Every shoot begins with the basics. Here, ingredients are photographed cleanly to highlight texture and color — crisp bacon, shredded cheddar, eggs, cream, and herbs. Ingredient imagery is more than a checklist: it provides clients with assets for step-by-step instructions, packaging, and social content where transparency and freshness matter. For brands, it reinforces trust by showing what really goes into the dish, presented in a clear and appetizing way.
Step by Step
Photographing the process is about more than documenting a recipe — it’s about creating a visual story. Each stage builds trust and keeps the dish approachable. For cookbooks, blogs, and meal kit companies, process images reassure readers they can achieve the same results. For brands, they signal authenticity — food that looks real, not over-produced.

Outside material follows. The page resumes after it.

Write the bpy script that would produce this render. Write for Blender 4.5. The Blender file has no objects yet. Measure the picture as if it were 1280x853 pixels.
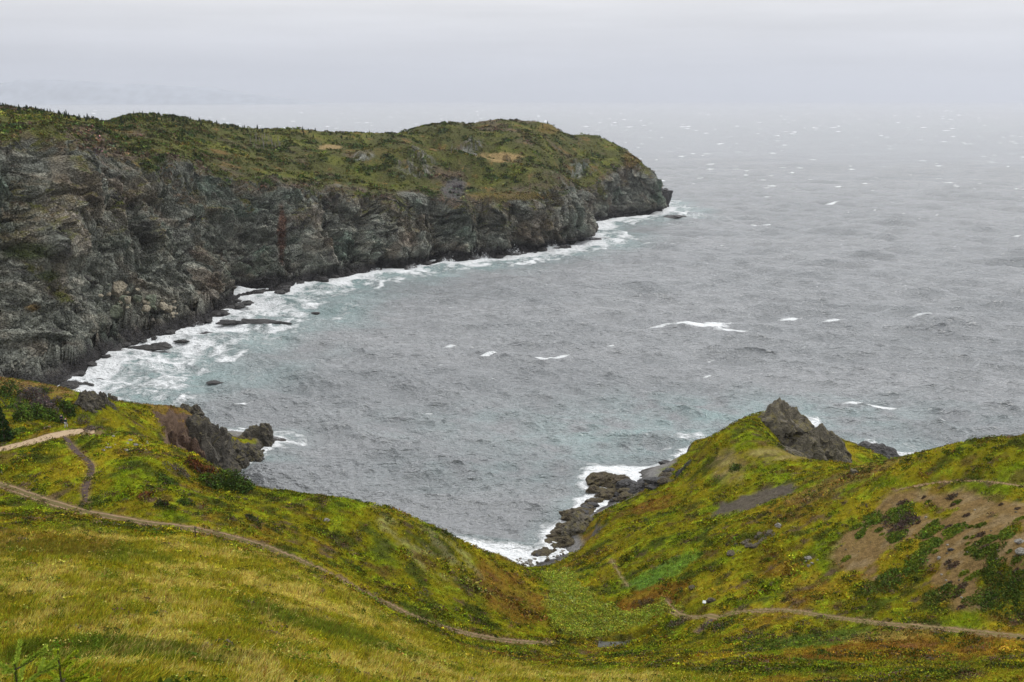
import bpy, bmesh, math, random, time
import numpy as np
from mathutils import Vector, Matrix

# ----------------------------------------------------------------------------
# camera, sky, sun, exposure
# ----------------------------------------------------------------------------
S = bpy.context.scene
COL = S.collection
R = math.radians
T00 = time.time()

CAMZ = 90.0          # eye height above the sea, metres
F = 1244.0           # focal length in photograph pixels (1280 wide)
PITCH = R(13.63)

cam_d = bpy.data.cameras.new('camera')
cam = bpy.data.objects.new('camera', cam_d)
COL.objects.link(cam)
cam_d.sensor_width = 36.0
cam_d.lens = F / 1280.0 * 36.0
cam_d.clip_start = 0.3
cam_d.clip_end = 150000.0
cam.location = (0, 0, CAMZ)
cam.rotation_euler = (math.pi / 2 - PITCH, 0, 0)
S.camera = cam

SUN_EL, SUN_AZ = R(52), R(62)      # veiled sun, high, ahead and to the right
W = bpy.data.worlds.new('World')
S.world = W
W.use_nodes = True
nt = W.node_tree
for n in list(nt.nodes):
    nt.nodes.remove(n)
N = nt.nodes.new
out = N('ShaderNodeOutputWorld')
bg = N('ShaderNodeBackground')
bg.inputs['Strength'].default_value = 0.106
sky = N('ShaderNodeTexSky')
sky.sky_type = 'NISHITA'
sky.sun_disc = False
sky.sun_elevation = SUN_EL
sky.sun_rotation = SUN_AZ
tc = N('ShaderNodeTexCoord')
sep = N('ShaderNodeSeparateXYZ')
nt.links.new(tc.outputs['Generated'], sep.inputs[0])
# overcast deck: brightness climbs from the horizon to the zenith
ramp = N('ShaderNodeValToRGB')
nt.links.new(sep.outputs['Z'], ramp.inputs['Fac'])
el = ramp.color_ramp.elements
el[0].position = 0.0
el[0].color = (4.65, 4.85, 5.45, 1)
el[1].position = 1.0
el[1].color = (15.0, 15.1, 15.3, 1)
for p, c in ((0.03, (4.95, 5.1, 5.65)), (0.06, (5.9, 5.95, 6.35)), (0.095, (7.0, 6.95, 7.1)), (0.25, (9.6, 9.7, 9.9)), (0.6, (12.2, 12.3, 12.6))):
    e = el.new(p)
    e.color = (*c, 1)
# soft cloud bands
mp = N('ShaderNodeMapping')
mp.inputs['Scale'].default_value = (2.2, 2.2, 26.0)
nt.links.new(tc.outputs['Generated'], mp.inputs['Vector'])
nz = N('ShaderNodeTexNoise')
nz.inputs['Scale'].default_value = 1.6
nz.inputs['Detail'].default_value = 5
nz.inputs['Roughness'].default_value = 0.5
nt.links.new(mp.outputs[0], nz.inputs['Vector'])
mr = N('ShaderNodeMapRange')
mr.inputs['From Min'].default_value = 0.25
mr.inputs['From Max'].default_value = 0.75
mr.inputs['To Min'].default_value = 0.87
mr.inputs['To Max'].default_value = 1.13
nt.links.new(nz.outputs['Fac'], mr.inputs['Value'])
mul = N('ShaderNodeMixRGB')
mul.blend_type = 'MULTIPLY'
mul.inputs['Fac'].default_value = 1.0
nt.links.new(ramp.outputs['Color'], mul.inputs['Color1'])
nt.links.new(mr.outputs[0], mul.inputs['Color2'])
mixs = N('ShaderNodeMixRGB')
mixs.inputs['Fac'].default_value = 0.93
nt.links.new(sky.outputs['Color'], mixs.inputs['Color1'])
nt.links.new(mul.outputs['Color'], mixs.inputs['Color2'])
nt.links.new(mixs.outputs['Color'], bg.inputs['Color'])
nt.links.new(bg.outputs[0], out.inputs['Surface'])

sun_d = bpy.data.lights.new('sun', 'SUN')
sun_d.energy = 1.4
sun_d.angle = R(14)
sun_d.color = (1.0, 0.96, 0.90)
sun = bpy.data.objects.new('sun', sun_d)
COL.objects.link(sun)
sd = Vector((math.sin(SUN_AZ) * math.cos(SUN_EL), math.cos(SUN_AZ) * math.cos(SUN_EL), math.sin(SUN_EL)))
sun.rotation_euler = sd.to_track_quat('Z', 'Y').to_euler()

vs = S.view_settings
vs.view_transform = 'Standard'
vs.look = 'None'
vs.gamma = 1.0
vs.exposure = 0.25
vs.use_curve_mapping = False
S.cycles.max_bounces = 5
S.cycles.diffuse_bounces = 2
S.cycles.glossy_bounces = 2
S.cycles.transmission_bounces = 2
S.cycles.volume_bounces = 1
S.cycles.transparent_max_bounces = 4
S.cycles.use_denoising = True
S.cycles.denoiser = 'OPENIMAGEDENOISE'
S.cycles.denoising_prefilter = 'ACCURATE'
S.cycles.caustics_reflective = False
S.cycles.caustics_refractive = False

# ----------------------------------------------------------------------------
# helpers
# ----------------------------------------------------------------------------
RNG = np.random.default_rng(11)
random.seed(5)
_c, _s = math.cos(PITCH), math.sin(PITCH)


def ray(u, v):
    a = (u - 640.0) / F
    b = (426.5 - v) / F
    return np.array([a, _c + b * _s, -_s + b * _c])


def at(u, v, t):                     # the point seen at (u, v), t metres deep
    return np.array([0, 0, CAMZ]) + ray(u, v) * t


def sea_at(u, v):                    # the point of the sea surface seen at (u, v)
    d = ray(u, v)
    return np.array([0, 0, CAMZ]) + d * (CAMZ / -d[2])


_perm = np.random.default_rng(3).permutation(256).astype(np.int32)
_perm = np.concatenate([_perm, _perm, _perm])
_ang = np.random.default_rng(4).uniform(0, 2 * np.pi, 256)
_g2 = np.stack([np.cos(_ang), np.sin(_ang)], 1)
_g3 = np.random.default_rng(6).normal(size=(256, 3))
_g3 /= np.linalg.norm(_g3, axis=1)[:, None]


def perlin2(x, y):
    xi = np.floor(x).astype(np.int64)
    yi = np.floor(y).astype(np.int64)
    xf = x - xi
    yf = y - yi
    u = xf * xf * xf * (xf * (xf * 6 - 15) + 10)
    v = yf * yf * yf * (yf * (yf * 6 - 15) + 10)
    xi &= 255
    yi &= 255

    def g(i, j):
        h = _perm[_perm[(xi + i) & 255] + ((yi + j) & 255)]
        gr = _g2[h]
        return gr[..., 0] * (xf - i) + gr[..., 1] * (yf - j)
    a = g(0, 0) * (1 - u) + g(1, 0) * u
    b = g(0, 1) * (1 - u) + g(1, 1) * u
    return (a * (1 - v) + b * v) * 1.45


def perlin3(p):
    i = np.floor(p).astype(np.int64)
    f = p - i
    w = f * f * f * (f * (f * 6 - 15) + 10)
    i &= 255
    res = 0
    for dx in (0, 1):
        wx = w[:, 0] if dx else 1 - w[:, 0]
        hx = _perm[(i[:, 0] + dx) & 255]
        for dy in (0, 1):
            wy = w[:, 1] if dy else 1 - w[:, 1]
            hy = _perm[hx + ((i[:, 1] + dy) & 255)]
            for dz in (0, 1):
                wz = w[:, 2] if dz else 1 - w[:, 2]
                g = _g3[_perm[hy + ((i[:, 2] + dz) & 255)]]
                d = g[:, 0] * (f[:, 0] - dx) + g[:, 1] * (f[:, 1] - dy) + g[:, 2] * (f[:, 2] - dz)
                res = res + wx * wy * wz * d
    return res * 1.5


def fbm2(x, y, s, o=4, seed=0, gain=0.5):
    r = 0
    a = 1.0
    n = 0
    for k in range(o):
        r = r + a * perlin2(x / s + 17.3 * k + seed * 7.13, y / s - 9.7 * k + seed * 3.31)
        n += a
        a *= gain
        s *= 0.5
    return r / n


def fbm3(p, s, o=4, seed=0, gain=0.5, ridged=False):
    r = 0
    a = 1.0
    n = 0
    for k in range(o):
        q = perlin3(p / s + np.array([13.1 * k + seed * 5.7, 7.7 * k, seed * 3.1]))
        if ridged:
            q = 1 - 2 * np.abs(q)
        r = r + a * q
        n += a
        a *= gain
        s *= 0.5
    return r / n


def worley3(p, seed=0, facet=False):
    """distance to the nearest cell point, difference to the second, and a random per cell;
    facet: also a plane through each cell with a tilt of its own"""
    i = np.floor(p).astype(np.int64)
    f = p - i
    d1 = np.full(len(p), 9.0)
    d2 = np.full(len(p), 9.0)
    idv = np.zeros(len(p))
    rt = np.random.default_rng(50 + seed).random((256, 7))
    fv = np.zeros(len(p))
    for dx in (-1, 0, 1):
        for dy in (-1, 0, 1):
            for dz in (-1, 0, 1):
                h = _perm[_perm[_perm[(i[:, 0] + dx) & 255] + ((i[:, 1] + dy) & 255)] + ((i[:, 2] + dz) & 255)]
                q = rt[h]
                d = np.sqrt((dx + q[:, 0] - f[:, 0]) ** 2 + (dy + q[:, 1] - f[:, 1]) ** 2 + (dz + q[:, 2] - f[:, 2]) ** 2)
                c = d < d1
                d2 = np.where(c, d1, np.minimum(d2, d))
                idv = np.where(c, q[:, 3], idv)
                if facet:
                    e = (f[:, 0] - dx - q[:, 0]) * (q[:, 4] - .5) + (f[:, 1] - dy - q[:, 1]) * (q[:, 5] - .5) + (f[:, 2] - dz - q[:, 2]) * (q[:, 6] - .5)
                    fv = np.where(c, e, fv)
                d1 = np.where(c, d, d1)
    if facet:
        return d1, d2 - d1, idv, fv
    return d1, d2 - d1, idv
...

Process photos also expand the number of usable assets a client receives from a single shoot, giving them content for everything from social media to instructional guides.





Final Dish
The finished quiche brings color and texture together — a golden top, crisped edges, and a sprinkle of herbs for contrast. A clean overhead hero shot communicates comfort and quality in a single glance. These kinds of images work well for menu covers, packaging, and digital campaigns because they instantly suggest warmth, familiarity, and flavor. Capturing the quiche whole also gives clients flexibility: one image can serve as the feature hero, while details can be cropped for smaller placements.

Plated Serving
Serving imagery connects the story to the diner. Moving from the baking dish to the plate, styled simply with a fork and bacon garnish, creates appetite appeal and clarity. Restaurants and cafés use plated shots for menus and social; publishers use them as the payoff at the end of a recipe sequence. For clients, this is where the photography makes the dish relatable — it looks like something a customer could order or a home cook could serve.

Behind the Shoot
For this shoot, I managed the entire process: cooking, styling, photography, and editing. The setup stayed minimal so the focus never left the food, and lighting was kept bright and consistent to emphasize texture and color without distractions. This approach ensured the quiche looked as good in photos as it did in person, while also producing a library of usable images for different formats.

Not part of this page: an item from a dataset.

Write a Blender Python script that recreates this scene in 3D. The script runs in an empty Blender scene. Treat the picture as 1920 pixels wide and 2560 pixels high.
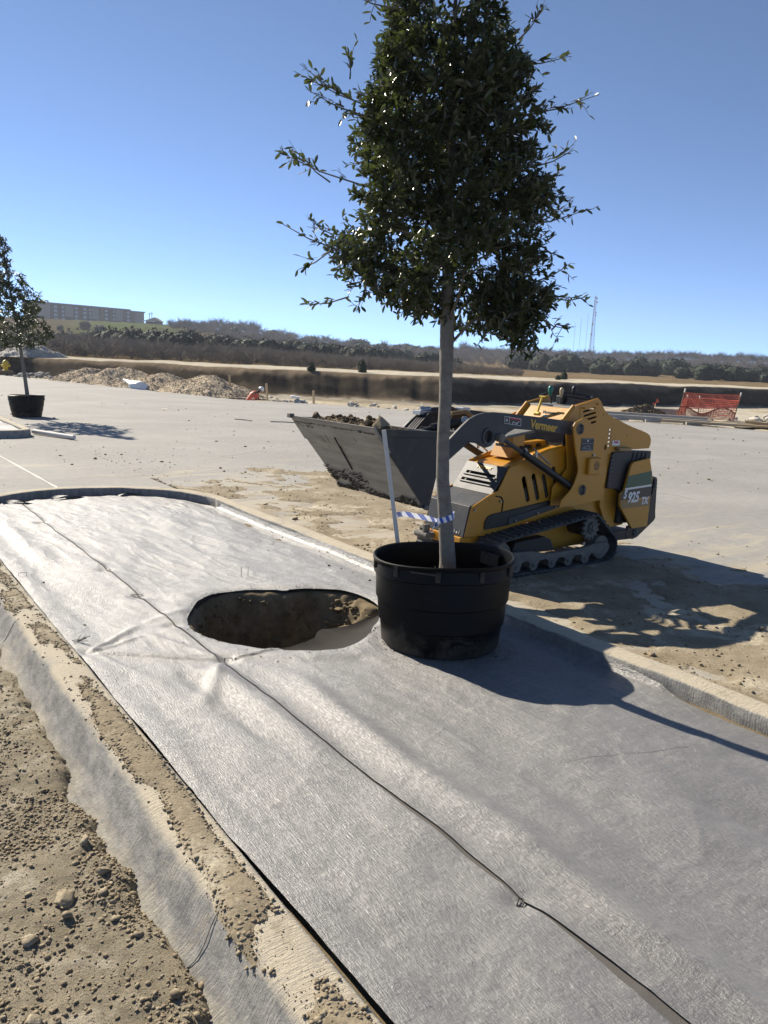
import bpy, bmesh, math, random
import numpy as np
from mathutils import Vector, Matrix
from mathutils.geometry import tessellate_polygon

random.seed(7)
rng = np.random.default_rng(7)
R = math.radians
scene = bpy.context.scene
COL = scene.collection

# ------------------------------------------------------------------ camera
CAM_H, PITCH, ROLL, FPX = 1.65, R(10.55), R(2.5), 1922.0
fw = Vector((0, math.cos(PITCH), -math.sin(PITCH)))
up0 = Vector((0, math.sin(PITCH), math.cos(PITCH)))
rt0 = Vector((1, 0, 0))
rt = rt0 * math.cos(ROLL) + up0 * math.sin(ROLL)
up = up0 * math.cos(ROLL) - rt0 * math.sin(ROLL)
cd = bpy.data.cameras.new("camera")
cam = bpy.data.objects.new("camera", cd)
COL.objects.link(cam)
M = Matrix((rt, up, -fw)).transposed().to_4x4()
M.translation = Vector((0, 0, CAM_H))
cam.matrix_world = M
cd.sensor_fit = 'VERTICAL'
cd.sensor_height = 36.0
cd.lens = 36.0 * FPX / 2560.0
cd.clip_start = 0.05
cd.clip_end = 5000
scene.camera = cam

# ------------------------------------------------------------------ light
SUN_EL = R(34.0)
SUN_DIR = Vector((-0.717, 0.697, 0)).normalized() * math.cos(SUN_EL) + Vector((0, 0, math.sin(SUN_EL)))
world = bpy.data.worlds.new("World")
scene.world = world
world.use_nodes = True
wt = world.node_tree
bg = wt.nodes["Background"]
sky = wt.nodes.new("ShaderNodeTexSky")
sky.sky_type = 'NISHITA'
sky.sun_disc = False
sky.sun_elevation = SUN_EL
sky.sun_rotation = math.atan2(SUN_DIR.x, SUN_DIR.y)
sky.altitude = 5000
sky.air_density = 0.6
sky.dust_density = 0.0
sky.ozone_density = 8.0
hs_ = wt.nodes.new("ShaderNodeHueSaturation")
hs_.inputs["Saturation"].default_value = 0.88
hs_.inputs["Hue"].default_value = 0.491
wt.links.new(sky.outputs[0], hs_.inputs["Color"])
wt.links.new(hs_.outputs[0], bg.inputs[0])
bg.inputs[1].default_value = 0.118
sd = bpy.data.lights.new("sun", 'SUN')
sd.energy = 5.0
sd.angle = R(0.53)
sd.color = (1.0, 0.91, 0.765)
sun = bpy.data.objects.new("sun", sd)
COL.objects.link(sun)
sun.rotation_euler = SUN_DIR.to_track_quat('Z', 'Y').to_euler()
vs = scene.view_settings
vs.view_transform = 'Standard'
vs.look = 'None'
vs.exposure = 0.88
vs.gamma = 1.0
vs.use_curve_mapping = False
scene.cycles.max_bounces = 6

# ------------------------------------------------------------------ numpy noise
def _h(ix, iy, seed):
    n = (ix.astype(np.int64) * 374761393 + iy.astype(np.int64) * 668265263 + seed * 144665) & 0x7fffffff
    n = ((n ^ (n >> 13)) * 1274126177) & 0x7fffffff
    n = (n ^ (n >> 16)) & 0xffff
    return n / 65535.0

def vnoise(x, y, seed=0):
    x = np.asarray(x, float); y = np.asarray(y, float)
    ix = np.floor(x); iy = np.floor(y)
    fx = x - ix; fy = y - iy
    fx = fx * fx * fx * (fx * (fx * 6 - 15) + 10); fy = fy * fy * fy * (fy * (fy * 6 - 15) + 10)
    a = _h(ix, iy, seed); b = _h(ix + 1, iy, seed); c = _h(ix, iy + 1, seed); d = _h(ix + 1, iy + 1, seed)
    return (a * (1 - fx) + b * fx) * (1 - fy) + (c * (1 - fx) + d * fx) * fy

def fbm(x, y, seed=0, oct=4, gain=0.5):
    s = 0; a = 1.0; t = 0
    x = np.asarray(x, float); y = np.asarray(y, float)
    for k in range(oct):
        s = s + a * vnoise(x, y, seed + k * 17); t += a; a *= gain
        x, y = x * 2.03 + 3.1 + 0.3 * y, y * 2.03 - 1.7 - 0.3 * x * 0.49
    return s / t

def sstep(a, b, x):
    t = np.clip((np.asarray(x, float) - a) / (b - a), 0, 1)
    return t * t * (3 - 2 * t)

# ------------------------------------------------------------------ materials
class NT:
    def __init__(s, name):
        s.m = bpy.data.materials.new(name); s.m.use_nodes = True
        s.t = s.m.node_tree; s.N = s.t.nodes; s.b = s.N["Principled BSDF"]
        s.out = s.N["Material Output"]
    def n(s, typ, **k):
        o = s.N.new("ShaderNode" + typ)
        for a, v in k.items(): setattr(o, a, v)
        return o
    def l(s, a, b): s.t.links.new(a, b)
    def set(s, node, **k):
        for a, v in k.items(): node.inputs[a.replace('_', ' ')].default_value = v
    def coord(s, scale=(1, 1, 1), rotz=0.0, world=False):
        tc = s.n("NewGeometry") if world else s.n("TexCoord")
        mp = s.n("Mapping"); mp.vector_type = 'POINT'
        mp.inputs["Rotation"].default_value = (0, 0, rotz); mp.inputs["Scale"].default_value = scale
        s.l(tc.outputs["Position" if world else "Object"], mp.inputs["Vector"])
        return mp.outputs[0]
    def noise(s, vec, scale=5, detail=4, rough=0.55, dist=0.0):
        o = s.n("TexNoise"); o.inputs["Scale"].default_value = scale; o.inputs["Detail"].default_value = detail
        o.inputs["Roughness"].default_value = rough; o.inputs["Distortion"].default_value = dist
        if vec is not None: s.l(vec, o.inputs["Vector"])
        return o.outputs[0]
    def ramp(s, fac, *stops):
        o = s.n("ValToRGB"); e = o.color_ramp.elements
        while len(e) < len(stops): e.new(0.5)
        for i, (p, c) in enumerate(stops):
            e[i].position = p; e[i].color = (*c, 1) if not isinstance(c, (int, float)) else (c, c, c, 1)
        s.l(fac, o.inputs[0]); return o.outputs[0]
    def mix(s, fac, a, b, mode='MIX'):
        o = s.n("Mix"); o.data_type = 'RGBA'; o.blend_type = mode
        for sock, v in ((o.inputs[0], fac), (o.inputs[6], a), (o.inputs[7], b)):
            if isinstance(v, (int, float)): sock.default_value = v
            elif isinstance(v, tuple): sock.default_value = (*v, 1)
            else: s.l(v, sock)
        return o.outputs[2]
    def math(s, op, a, b=0.0):
        o = s.n("Math"); o.operation = op
        for i, v in enumerate((a, b)):
            if isinstance(v, (int, float)): o.inputs[i].default_value = v
            else: s.l(v, o.inputs[i])
        return o.outputs[0]
    def bump(s, h, strength=0.3, dist=0.01):
        o = s.n("Bump"); o.inputs["Strength"].default_value = strength; o.inputs["Distance"].default_value = dist
        s.l(h, o.inputs["Height"]); s.l(o.outputs[0], s.b.inputs["Normal"]); return o
    def color(s, c):
        if isinstance(c, tuple): s.b.inputs["Base Color"].default_value = (*c, 1)
        else: s.l(c, s.b.inputs["Base Color"])
    def rough(s, r):
        if isinstance(r, (int, float)): s.b.inputs["Roughness"].default_value = r
        else: s.l(r, s.b.inputs["Roughness"])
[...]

Not every client needs a full process sequence. For bloggers, cookbook writers, and food brands, I can handle everything from prep to final hero images. For restaurants, chefs, or teams who prefer to handle the cooking and styling themselves, I step in to capture clean, professional images that showcase the finished dish at its best.

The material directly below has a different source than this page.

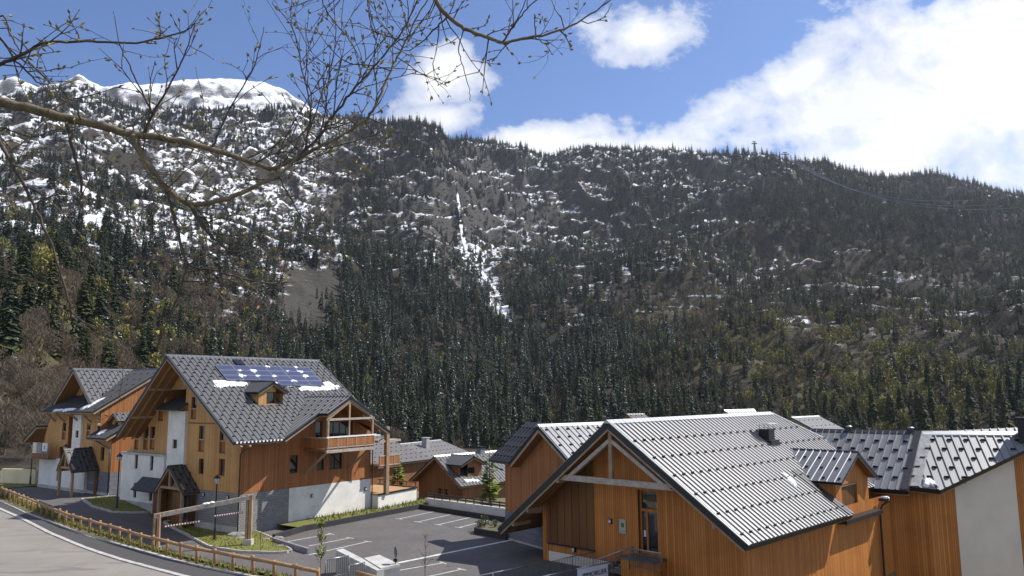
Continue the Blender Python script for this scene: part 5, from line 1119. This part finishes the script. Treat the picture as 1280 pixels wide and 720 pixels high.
# waterfall, frozen white
def hit(x, y):
    a, tn = azel(x, y); rs = np.linspace(300, 2300, 1500); z = terr(np.full_like(rs, a), rs); k = np.argmax(z > CAM_H+tn*rs); r_ = rs[k]; return np.array([r_*math.sin(a), r_*math.cos(a), z[k]])
mb = MB(); rr = random.Random(12)
for pth, w in (([(570, 230), (572, 245), (574, 262), (576, 280), (578, 300), (583, 316), (590, 330), (598, 338)], 2.2), ([(582, 316), (588, 326), (597, 338)], 7.), ([(598, 338), (606, 347), (613, 356), (621, 368), (626, 380), (632, 396), (640, 410)], 2.0)):
    pp = [hit(x, y) for x, y in pth]; q = []
    for a, b in zip(pp, pp[1:]):
        for k in range(5): q.append(a+(b-a)*k/5)
    for a, b in zip(q, q[1:]):
        if rr.random() < (.12 if w < 1.5 else .06): continue
        w0_, w1_ = w*rr.uniform(.5, 1.3), w*rr.uniform(.5, 1.3); f_ = np.array([0, -3., 2.4]); mb.poly([a+f_-np.array([w0_, 0, 0]), a+f_+np.array([w0_, 0, 0]), b+f_+np.array([w1_, 0, 0]), b+f_-np.array([w1_, 0, 0])], 'snow')
tag(mb.build('waterfall'), kind='structure')
# ------------------------------------------------------------------ trees of the slope
def conifer(name, h, w, whorls, per, seed, mat): return fir_mesh(name, h, w, whorls, per, mat, seed, droop=.45).mesh(name)
def broadleaf(name, h, w, n, mat, seed, s=(.3, .8)):
    rr = np.random.default_rng(seed); mb = MB(); mb.tube([(0, 0, 0), (0, 0, h*.6)], [.22, .06], 'bark', 5)
    for _ in range(14):
        a = rr.uniform(0, 6.28); z0 = h*rr.uniform(.15, .55); l = w/2*rr.uniform(.5, .95); mb.tube([(0, 0, z0), (math.cos(a)*l*.5, math.sin(a)*l*.5, z0+l*.6), (math.cos(a)*l, math.sin(a)*l, min(h*.97, z0+l*1.5))], [.1, .07, .02], 'bark', 4, False)
    for _ in range(n):
        v = rr.normal(size=3); v /= np.linalg.norm(v); r_ = rr.uniform(.35, 1)**.5; c_ = np.array([v[0]*w/2*r_, v[1]*w/2*r_, h*.58+v[2]*h*.42*r_]); u = rr.normal(size=3); u[2] = abs(u[2])+.6; u /= np.linalg.norm(u); q = np.cross(u, rr.normal(size=3)); q /= np.linalg.norm(q); sz = rr.uniform(*s); k = (.05 if n > 1000 else .14) if 'bare' in mat else .6
        mb.poly([c_-u*sz, c_+q*sz*k, c_+u*sz, c_-q*sz*k], mat)
    return mb.mesh(name)
lib = bpy.data.collections.new('tree_kinds')      # sources of the forest, not linked to the scene
TM = [conifer('spruce_a', 20, 6.6, 15, 12, 1, 'spruce'), conifer('spruce_b', 22, 6.2, 16, 12, 2, 'spruce'), conifer('spruce_c', 16, 6.6, 13, 12, 3, 'spruce'),
      broadleaf('bare_a', 11, 7, 260, 'bare_crown', 4, (.5, 1.3)), broadleaf('bare_b', 9, 6.5, 230, 'bare_crown', 5, (.5, 1.3)), broadleaf('spring_a', 11, 6.5, 200, 'spring_crown', 6, (.35, .8)),
      conifer('spruce_d', 19, 6.0, 15, 12, 7, 'spruce_green'), conifer('spruce_e', 15, 5.6, 13, 12, 8, 'spruce_green'), broadleaf('brush_a', 4, 4.6, 90, 'brush', 9, (.3, .7)), broadleaf('brush_b', 3, 4.8, 80, 'brush', 10, (.3, .7))]
for k, me in enumerate(TM): lib.objects.link(bpy.data.objects.new('kind_%d' % k, me))
NT_ = 125000
ia = rng.uniform(R(-46), R(46), NT_); rq = rng.uniform(0, 1, NT_); r0i, r1i = lut(R0T, ia), lut(R1T, ia)
rad = np.sqrt(r0i**2+(r1i**2-r0i**2)*rq)
zt_ = terr(ia, rad); TP = np.stack([rad*np.sin(ia), rad*np.cos(ia), zt_], -1); tx, ty = projv(TP)
_, _, _, d_, b_, s_ = fields(tx, ty, TP[:, 0], TP[:, 1])
tn = (rad-r0i)/(r1i-r0i); mid = fbm(TP[:, 0]/55, TP[:, 1]/80, 61, 3); keep = (rng.uniform(0, 1, NT_) < np.clip(d_*(1.0-.30*tn)*(.56+.44*sstep(.41, .53, mid)), 0, 1)); cand = TP[~keep], tx[~keep], ty[~keep], d_[~keep], rad[~keep]
TP, tx, ty, b_, s_, tn, rad = TP[keep], tx[keep], ty[keep], b_[keep], s_[keep], tn[keep], rad[keep]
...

That flexibility is what I bring as both a photographer and a food stylist: I can manage the full pipeline when it makes sense, or collaborate alongside your team when it doesn’t. Either way, the goal is the same — professional food photography South Carolina brands, publishers, and chefs can count on to tell their story. That adaptability scales from small bakeries that need a handful of polished photos to national brands planning full campaigns. The process and professionalism remain the same, ensuring every client receives images they can use with confidence.